Apple bought back a record $23.5 billion shares on the cheap in Q1 as Wall Street naybobs nattered negativity – May 3, 2018


    1. Journalism should be that! But its not .
      It is nothing more than sham and shenanigans and a meduim for driving agendas and manipulation .

      Its one of the most corrupt institutions in US.. if not the whole world.

  1. I fail to see the logic of the article.

    Apple buying shares should encourage buyers to buy not discourage them. ..( less shares.. higher eps … higher share price for a given pe and earnings. )

    2nd- There may be less shares available to buy… but where is the correlation between that and selling shares.
    Apple is not forcing anyone to sell … less shares in the market does not equal to people selling shares.

    Intitutions may end up with less than they want since there are less shares……… but to sell them ? ?

    Or im missing someting.

  2. Those big funds are dumping Apple to buy Amazon, Facebook and Microsoft. Those stocks are practically being guaranteed to outperform Apple by a huge margin. Big investors are just piling into Facebook even after the data-breach scandal and Facebook easily recovered all of its losses. So much for concerns over consumer privacy.

    Take Microsoft with WS’s claims of reaching a $1T market cap within a year’s time. That’s absolutely incredible when based on a direct comparison with Apple’s fundamentals. Microsoft is valued far higher than Apple and I’m not sure why. A trailing P/E of 78 is crushing compared to Apple’s 18. Microsoft’s institutional holdings percentage is at 75% (thanks to Microsoft’s share count of around 7.6B). It’s just astounding how Microsoft’s future became brighter than Apple’s even after the Nokia debacle and Windows OS fall from grace. It seems a stretch even Apple will reach $1T by the end of this year unless Apple pulls something special out of the pipeline. Apple’s relatively low value always leaves me puzzled.
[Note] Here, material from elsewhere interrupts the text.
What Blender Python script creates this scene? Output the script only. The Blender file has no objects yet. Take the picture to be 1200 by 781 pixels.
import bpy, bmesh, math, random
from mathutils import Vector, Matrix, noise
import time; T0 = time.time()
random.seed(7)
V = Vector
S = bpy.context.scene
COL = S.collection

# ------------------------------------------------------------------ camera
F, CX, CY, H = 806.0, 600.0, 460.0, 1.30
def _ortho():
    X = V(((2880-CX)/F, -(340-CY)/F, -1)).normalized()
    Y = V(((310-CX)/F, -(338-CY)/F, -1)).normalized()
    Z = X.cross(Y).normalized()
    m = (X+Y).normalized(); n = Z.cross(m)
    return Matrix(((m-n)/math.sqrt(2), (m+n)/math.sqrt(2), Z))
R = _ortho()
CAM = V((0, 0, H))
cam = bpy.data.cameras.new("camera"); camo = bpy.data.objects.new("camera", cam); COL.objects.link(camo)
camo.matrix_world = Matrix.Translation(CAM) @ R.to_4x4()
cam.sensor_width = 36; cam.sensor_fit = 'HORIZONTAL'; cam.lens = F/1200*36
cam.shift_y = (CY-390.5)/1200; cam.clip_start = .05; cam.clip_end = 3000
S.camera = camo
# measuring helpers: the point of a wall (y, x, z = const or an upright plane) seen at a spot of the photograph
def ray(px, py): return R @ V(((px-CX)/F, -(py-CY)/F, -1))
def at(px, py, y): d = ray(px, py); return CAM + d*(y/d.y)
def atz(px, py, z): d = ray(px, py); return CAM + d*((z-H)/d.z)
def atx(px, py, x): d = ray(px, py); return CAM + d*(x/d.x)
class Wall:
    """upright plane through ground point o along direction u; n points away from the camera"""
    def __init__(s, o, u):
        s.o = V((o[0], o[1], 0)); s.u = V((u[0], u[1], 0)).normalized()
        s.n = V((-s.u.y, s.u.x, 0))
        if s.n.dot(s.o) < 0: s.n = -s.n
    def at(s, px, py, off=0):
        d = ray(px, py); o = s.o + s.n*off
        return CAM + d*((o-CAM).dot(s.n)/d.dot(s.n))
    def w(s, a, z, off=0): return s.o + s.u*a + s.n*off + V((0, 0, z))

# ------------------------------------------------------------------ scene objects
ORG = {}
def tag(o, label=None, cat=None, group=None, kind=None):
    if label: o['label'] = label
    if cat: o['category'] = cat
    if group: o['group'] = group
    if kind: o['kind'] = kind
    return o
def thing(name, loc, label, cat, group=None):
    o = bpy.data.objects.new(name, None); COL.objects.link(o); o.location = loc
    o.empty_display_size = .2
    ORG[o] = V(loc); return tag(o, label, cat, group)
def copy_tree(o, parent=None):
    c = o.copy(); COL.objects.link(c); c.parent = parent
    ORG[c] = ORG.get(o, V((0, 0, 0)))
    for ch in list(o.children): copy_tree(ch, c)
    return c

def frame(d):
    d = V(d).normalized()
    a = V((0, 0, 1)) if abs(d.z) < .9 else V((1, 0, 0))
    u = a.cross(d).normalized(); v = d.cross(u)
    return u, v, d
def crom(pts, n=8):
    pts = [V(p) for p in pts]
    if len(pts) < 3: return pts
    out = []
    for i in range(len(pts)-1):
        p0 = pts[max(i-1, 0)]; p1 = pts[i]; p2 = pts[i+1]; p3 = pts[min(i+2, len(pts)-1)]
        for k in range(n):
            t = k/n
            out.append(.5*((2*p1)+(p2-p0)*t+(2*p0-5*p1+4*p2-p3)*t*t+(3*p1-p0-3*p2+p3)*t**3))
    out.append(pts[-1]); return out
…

    It just makes sense for investors to go with the stocks Wall Street favors the most because those are likely going to perform best, at least over the short term.

  3. “Those big funds are dumping Apple to buy Amazon, Facebook and Microsoft.”

    No, they aren’t.

    Your ignorance of how Apple’s buyback works is showing.

    Apple contracts with individual institutions to buy X number of shares at Y price/share. That price includes a premium to the market, in order to avoid violation of SEC buyback rules.

    Then Apple pays for those shares UP FRONT, providing the contracted seller the means to acquire the shares on the open market (if they need to).

    With AAPL declining as it did during the quarter, the contracted institutions sold AAPL from their inventory at much higher prices than the shares were worth on the open market.

    Apple has been doing this since day one of the buyback program. Because AAPL shares have risen so much since the inauguration of the buyback program, Apple’s blended cost per share is quite a bit LOWER than what AAPL is selling for on the open market today.

  4. In keeping with the recent habit of Bloomberg hiring kids (relatively speaking) to do their reporting, what they’ve published is incomplete and lacks insight. Those of us who watched AAPL the day of Apple’s recent quarterly report and thereafter can only laugh at the evident blinders worn by the author.

    IOW: Dig deeper kids! There’s quite a lot more going on than you evidently know or understand. Research until you have too much information, then write.

    1. Of course, they are not expected to do deep research for an article that’s good only for a day; They are paid to attract readers. Even Samuel Clemens, one of the more amusing purveyors of “fake news,” worked on the principle of ephemeral stories.